PT Bank Raya Indonesia Tbk. (AGRO) membukukan rugi bersih senilai Rp3,05 triliun sepanjang 2021. Padahal, anak usaha PT Bank Rakyat Indonesia Tbk. (BBRI) tersebut masih mencatatkan cuan senilai Rp31,26 miliar pada 2020.
Manajemen bank menjelaskan bahwa hal tersebut karena dibentuknya cadangan kerugian penurunan nilai (CKPN) yang mencapai Rp3,88 triliun. Ini merupakan dampak dari langkah strategis Bank Raya untuk melakukan pengelolaan kualitas aset, khususnya untuk kredit konvensional eksisting yang memiliki kualitas rendah
Alhasil, perseroan melakukan hapus buku atas kredit bermasalah sebesar Rp3,07 triliun pada 2021. Bank Raya menyampaikan pengelolaan kredit bermasalah atau bad debts tersebut perlu dilakukan agar tidak menghambat laju transformasi digital ke depan.
Sementara, pendapatan bunga bank juga mengalami penurunan 14,72% (yoy) dari Rp1,93 triliun menjadi Rp1,65 triliun. Beban bunga bank pun menyusut 40,80% (yoy) dari Rp1,31 triliun menjadi Rp773,62 miliar. Namun, Bank Raya masih mencatatkan kenaikan pendapatan bunga bersih sebesar 39,85% (yoy) menjadi Rp873,57 miliar.
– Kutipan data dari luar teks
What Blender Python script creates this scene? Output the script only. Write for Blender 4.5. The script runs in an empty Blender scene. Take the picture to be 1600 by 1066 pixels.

Upaya menjadi bank digital juga menggerus aset perseroan sebesar 39,8% (yoy) dari Rp28,02 triliun menjadi Rp16,87 triliun. Hal tersebut utamanya disebabkan oleh penyaluran kredit yang terkoreksi 40,45% (yoy) dari Rp19,49 triliun menjadi Rp11,61 triliun.
Penurunan kredit terjadi karena adanya penataan kembali portofolio bisnis untuk fokus kepada pengembangan bisnis digital. Alhasil, perseroan melakukan penyesuaian terhadap porsi kredit menengahnya.
Dari sisi pendanaan, Bank Raya membukukan dana pihak ketiga (DPK) senilai Rp13,50 triliun atau turun 41,31% (yoy) dari sebelumnya Rp23 triliun. Penurunan DPK terjadi karena bank mengembangkan digital saving, terutama untuk meningkatkan dana murah.
Perseroan juga menetapkan penurunan suku bunga simpanan. Selain itu, Bank Raya melakukan penyesuaian kebutuhan dana akibat perubahan fokus bisnis.